Mr. Edgar Prestage writes to the London "Academy" to complain of the neglect of Portugese literature by English students. To say that Portugal has produced but one author of the first rank—Camoëns—is a statement as absurd, in his opinion, as "that England has produced no great poet with the exception of Shakespeare." He calls particular attention to three great writers of the present century Almeida Garrett, Anthero de Quental, and Joao de Deus saying of the latter that he is "without doubt, the greatest lyric poet now living." Curiosity should certainly be stimulated by so enthusiastic a description of a poet whose name means nothing at all to most English readers, but we fear that the case is a hopeless one. If the poet in question were a novelist, or even a dramatist, he might come into general recognition; but no lyric poet is ever appreciated outside the circle of those whose language he sings. Heine has come nearer than any other lyrist of the century to such general favor, but even Heine is known to most non-Germans chiefly for his humorous and ironical prose or for his pathetic life-story. It was not Byron's slender lyrical gift that made him a Continental favorite, but the fact that he stood as an energetic and picturesque spokesman of the revolutionary spirit. Even Shelley is practically unknown outside of England and America. The greatest of living lyrists—pace—Mr. Prestage is probably Signor Carducci; but to how many who are not Italians is he more than a name? Hugo's highest achievement was in the lyric, but to the English-speaking world he was the novelist and hardly more. These statements apply with almost equal force to Herr Björnson; but who, unfamiliar with Norwegian, thinks of Björnson as a lyric poet? There is no help for it. We can translate novels, and plays, and epics; we cannot translate songs. A nation must be content with its own lyrists; the genius of the singer proper is, by no process known to the alchemy of the translator, reproducible in another form of speech than that in which it finds native expression.

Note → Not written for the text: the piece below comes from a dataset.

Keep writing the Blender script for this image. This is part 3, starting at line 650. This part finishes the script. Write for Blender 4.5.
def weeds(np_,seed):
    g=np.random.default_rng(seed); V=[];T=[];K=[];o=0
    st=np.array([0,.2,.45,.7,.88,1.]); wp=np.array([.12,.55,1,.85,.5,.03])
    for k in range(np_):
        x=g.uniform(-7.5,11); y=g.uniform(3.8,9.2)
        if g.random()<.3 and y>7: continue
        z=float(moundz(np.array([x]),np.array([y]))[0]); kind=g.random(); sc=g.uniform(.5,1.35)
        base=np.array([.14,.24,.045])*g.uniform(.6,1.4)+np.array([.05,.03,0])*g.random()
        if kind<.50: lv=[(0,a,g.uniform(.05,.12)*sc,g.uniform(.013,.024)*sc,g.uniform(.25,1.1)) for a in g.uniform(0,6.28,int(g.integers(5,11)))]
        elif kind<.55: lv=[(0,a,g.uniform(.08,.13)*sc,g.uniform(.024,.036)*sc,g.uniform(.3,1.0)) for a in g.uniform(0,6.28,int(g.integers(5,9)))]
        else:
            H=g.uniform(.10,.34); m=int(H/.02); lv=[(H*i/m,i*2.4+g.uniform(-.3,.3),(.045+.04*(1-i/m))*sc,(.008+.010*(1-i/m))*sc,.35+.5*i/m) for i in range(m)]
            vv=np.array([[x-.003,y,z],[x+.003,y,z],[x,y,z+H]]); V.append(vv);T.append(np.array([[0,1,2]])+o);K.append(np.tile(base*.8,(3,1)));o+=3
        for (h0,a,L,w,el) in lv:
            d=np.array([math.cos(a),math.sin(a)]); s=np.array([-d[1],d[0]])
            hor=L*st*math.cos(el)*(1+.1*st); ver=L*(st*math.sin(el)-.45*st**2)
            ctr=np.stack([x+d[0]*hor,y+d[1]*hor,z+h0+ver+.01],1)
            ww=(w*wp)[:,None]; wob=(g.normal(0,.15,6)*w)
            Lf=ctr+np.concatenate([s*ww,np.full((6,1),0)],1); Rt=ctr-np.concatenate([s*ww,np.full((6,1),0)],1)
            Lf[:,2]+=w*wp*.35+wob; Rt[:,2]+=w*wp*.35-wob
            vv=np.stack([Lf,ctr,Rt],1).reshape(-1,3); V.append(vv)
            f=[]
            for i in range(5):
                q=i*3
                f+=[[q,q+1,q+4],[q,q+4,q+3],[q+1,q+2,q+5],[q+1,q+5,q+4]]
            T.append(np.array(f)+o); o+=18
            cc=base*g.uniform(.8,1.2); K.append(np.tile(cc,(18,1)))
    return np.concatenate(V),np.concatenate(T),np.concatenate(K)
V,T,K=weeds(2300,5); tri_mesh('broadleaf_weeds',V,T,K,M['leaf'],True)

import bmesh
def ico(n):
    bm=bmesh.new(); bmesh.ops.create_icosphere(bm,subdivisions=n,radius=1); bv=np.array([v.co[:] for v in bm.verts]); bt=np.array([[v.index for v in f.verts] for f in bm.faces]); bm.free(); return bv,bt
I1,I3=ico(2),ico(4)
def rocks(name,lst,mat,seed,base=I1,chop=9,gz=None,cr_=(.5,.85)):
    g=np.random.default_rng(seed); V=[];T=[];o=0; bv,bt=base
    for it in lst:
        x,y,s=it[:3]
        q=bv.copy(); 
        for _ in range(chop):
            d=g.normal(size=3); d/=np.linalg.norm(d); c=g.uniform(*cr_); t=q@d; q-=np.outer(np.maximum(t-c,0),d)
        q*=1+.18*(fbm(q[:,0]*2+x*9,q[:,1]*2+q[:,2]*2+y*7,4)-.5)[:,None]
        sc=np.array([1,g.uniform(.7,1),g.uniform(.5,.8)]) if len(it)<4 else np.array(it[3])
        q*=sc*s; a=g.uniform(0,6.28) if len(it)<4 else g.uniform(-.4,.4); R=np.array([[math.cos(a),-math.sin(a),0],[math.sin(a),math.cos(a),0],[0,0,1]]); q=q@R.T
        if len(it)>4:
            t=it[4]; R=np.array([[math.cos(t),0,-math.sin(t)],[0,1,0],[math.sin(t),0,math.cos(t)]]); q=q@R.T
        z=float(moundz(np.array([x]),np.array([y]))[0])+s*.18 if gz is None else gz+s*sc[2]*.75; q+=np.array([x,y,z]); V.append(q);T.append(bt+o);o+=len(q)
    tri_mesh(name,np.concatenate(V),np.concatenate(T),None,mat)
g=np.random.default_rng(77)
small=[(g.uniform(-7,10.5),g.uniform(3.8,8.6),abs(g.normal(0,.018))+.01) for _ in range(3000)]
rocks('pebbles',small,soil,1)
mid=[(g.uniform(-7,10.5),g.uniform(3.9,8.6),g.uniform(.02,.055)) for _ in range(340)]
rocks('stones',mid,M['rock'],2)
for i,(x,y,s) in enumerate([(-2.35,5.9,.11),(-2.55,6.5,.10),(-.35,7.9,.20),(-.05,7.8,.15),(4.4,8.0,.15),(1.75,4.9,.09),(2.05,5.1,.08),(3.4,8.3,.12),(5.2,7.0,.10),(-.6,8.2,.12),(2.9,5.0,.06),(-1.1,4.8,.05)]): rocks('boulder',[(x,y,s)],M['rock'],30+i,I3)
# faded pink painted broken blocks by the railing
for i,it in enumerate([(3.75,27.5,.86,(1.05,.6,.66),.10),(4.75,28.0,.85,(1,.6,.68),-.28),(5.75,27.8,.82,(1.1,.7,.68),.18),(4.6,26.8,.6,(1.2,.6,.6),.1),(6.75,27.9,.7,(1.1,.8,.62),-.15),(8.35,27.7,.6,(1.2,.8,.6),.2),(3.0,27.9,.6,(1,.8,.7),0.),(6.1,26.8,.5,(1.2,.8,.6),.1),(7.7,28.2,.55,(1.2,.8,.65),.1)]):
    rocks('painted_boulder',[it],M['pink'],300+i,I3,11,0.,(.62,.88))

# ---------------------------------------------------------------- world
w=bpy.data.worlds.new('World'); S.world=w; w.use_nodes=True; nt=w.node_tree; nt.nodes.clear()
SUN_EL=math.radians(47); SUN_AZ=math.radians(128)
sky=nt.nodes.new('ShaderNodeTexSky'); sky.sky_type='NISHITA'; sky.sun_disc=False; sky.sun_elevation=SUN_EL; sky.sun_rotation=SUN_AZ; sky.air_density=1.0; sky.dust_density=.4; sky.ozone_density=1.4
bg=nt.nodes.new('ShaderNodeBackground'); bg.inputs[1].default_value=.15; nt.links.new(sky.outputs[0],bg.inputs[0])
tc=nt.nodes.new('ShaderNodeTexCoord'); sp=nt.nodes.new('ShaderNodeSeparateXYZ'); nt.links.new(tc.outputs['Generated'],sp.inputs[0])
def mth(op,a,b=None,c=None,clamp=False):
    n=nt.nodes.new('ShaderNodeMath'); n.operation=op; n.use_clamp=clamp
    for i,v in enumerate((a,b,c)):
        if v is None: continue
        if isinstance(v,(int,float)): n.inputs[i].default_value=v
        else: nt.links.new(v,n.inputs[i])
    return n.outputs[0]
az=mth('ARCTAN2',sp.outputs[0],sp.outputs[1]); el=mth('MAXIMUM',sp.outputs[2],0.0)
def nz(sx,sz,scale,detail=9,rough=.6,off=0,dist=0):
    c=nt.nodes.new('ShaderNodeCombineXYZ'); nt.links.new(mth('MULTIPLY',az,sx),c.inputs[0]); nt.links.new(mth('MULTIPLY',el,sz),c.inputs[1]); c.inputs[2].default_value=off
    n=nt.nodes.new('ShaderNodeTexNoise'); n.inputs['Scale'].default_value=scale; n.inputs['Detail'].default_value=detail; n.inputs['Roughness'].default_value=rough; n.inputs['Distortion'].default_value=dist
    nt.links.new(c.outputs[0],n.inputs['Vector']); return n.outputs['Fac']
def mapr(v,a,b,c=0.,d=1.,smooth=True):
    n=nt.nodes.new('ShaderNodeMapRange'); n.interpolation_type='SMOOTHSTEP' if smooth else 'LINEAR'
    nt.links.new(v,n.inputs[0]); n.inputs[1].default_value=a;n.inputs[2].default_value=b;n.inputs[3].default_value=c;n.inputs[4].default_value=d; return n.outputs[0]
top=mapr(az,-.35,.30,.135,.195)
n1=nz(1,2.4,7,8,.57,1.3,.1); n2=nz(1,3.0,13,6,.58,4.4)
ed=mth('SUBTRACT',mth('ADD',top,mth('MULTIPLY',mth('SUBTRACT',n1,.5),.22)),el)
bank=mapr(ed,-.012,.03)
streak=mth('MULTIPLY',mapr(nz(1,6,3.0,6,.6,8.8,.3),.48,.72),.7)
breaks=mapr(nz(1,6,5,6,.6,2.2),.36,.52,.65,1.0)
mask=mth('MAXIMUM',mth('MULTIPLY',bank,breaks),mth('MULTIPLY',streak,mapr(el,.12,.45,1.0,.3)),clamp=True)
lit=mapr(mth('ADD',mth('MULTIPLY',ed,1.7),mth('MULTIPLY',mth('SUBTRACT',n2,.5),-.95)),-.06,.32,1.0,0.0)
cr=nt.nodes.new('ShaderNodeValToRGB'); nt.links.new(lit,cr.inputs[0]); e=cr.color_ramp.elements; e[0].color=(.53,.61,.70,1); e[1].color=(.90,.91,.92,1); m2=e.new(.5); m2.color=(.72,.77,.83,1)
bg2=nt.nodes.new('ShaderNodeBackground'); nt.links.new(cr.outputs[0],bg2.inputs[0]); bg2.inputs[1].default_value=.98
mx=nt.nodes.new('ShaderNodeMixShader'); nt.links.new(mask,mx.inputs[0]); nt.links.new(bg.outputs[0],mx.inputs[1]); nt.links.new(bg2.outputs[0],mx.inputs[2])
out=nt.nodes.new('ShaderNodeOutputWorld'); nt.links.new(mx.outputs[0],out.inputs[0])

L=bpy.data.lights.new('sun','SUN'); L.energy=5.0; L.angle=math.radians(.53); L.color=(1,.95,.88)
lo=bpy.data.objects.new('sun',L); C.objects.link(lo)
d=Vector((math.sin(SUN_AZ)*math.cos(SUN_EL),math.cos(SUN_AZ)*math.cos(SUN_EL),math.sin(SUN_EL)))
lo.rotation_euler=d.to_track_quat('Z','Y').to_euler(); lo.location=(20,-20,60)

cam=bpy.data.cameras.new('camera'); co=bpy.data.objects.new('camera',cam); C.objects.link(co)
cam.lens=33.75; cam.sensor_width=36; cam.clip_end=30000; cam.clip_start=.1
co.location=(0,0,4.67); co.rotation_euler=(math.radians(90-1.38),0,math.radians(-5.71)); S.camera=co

The London "Literary World" recounts an alleged recent "experience" of Mr. Herbert Spencer, telling us that the philosopher has "received a letter from a Wild West American publisher, asking how much he would take for the exclusive right to publish his poem, ‘The Faërie Queen,’ in the States." The story is not even ben trovato, but it shows well enough how we are libelled at times by the arrogant foreigner. In this case, revenge follows promptly, for the same issue of the paper, a few pages further on, informs its readers that Mrs. Deland is a daughter of Mrs. Julia Ward Howe; and, still later, inserts an anxious query as to the authorship of the line,

“From perilous seas in faery lands forlorn.”

People who live in glass houses should not pretend that the brown-stone fronts of their neighbors are constructed of the same brittle material.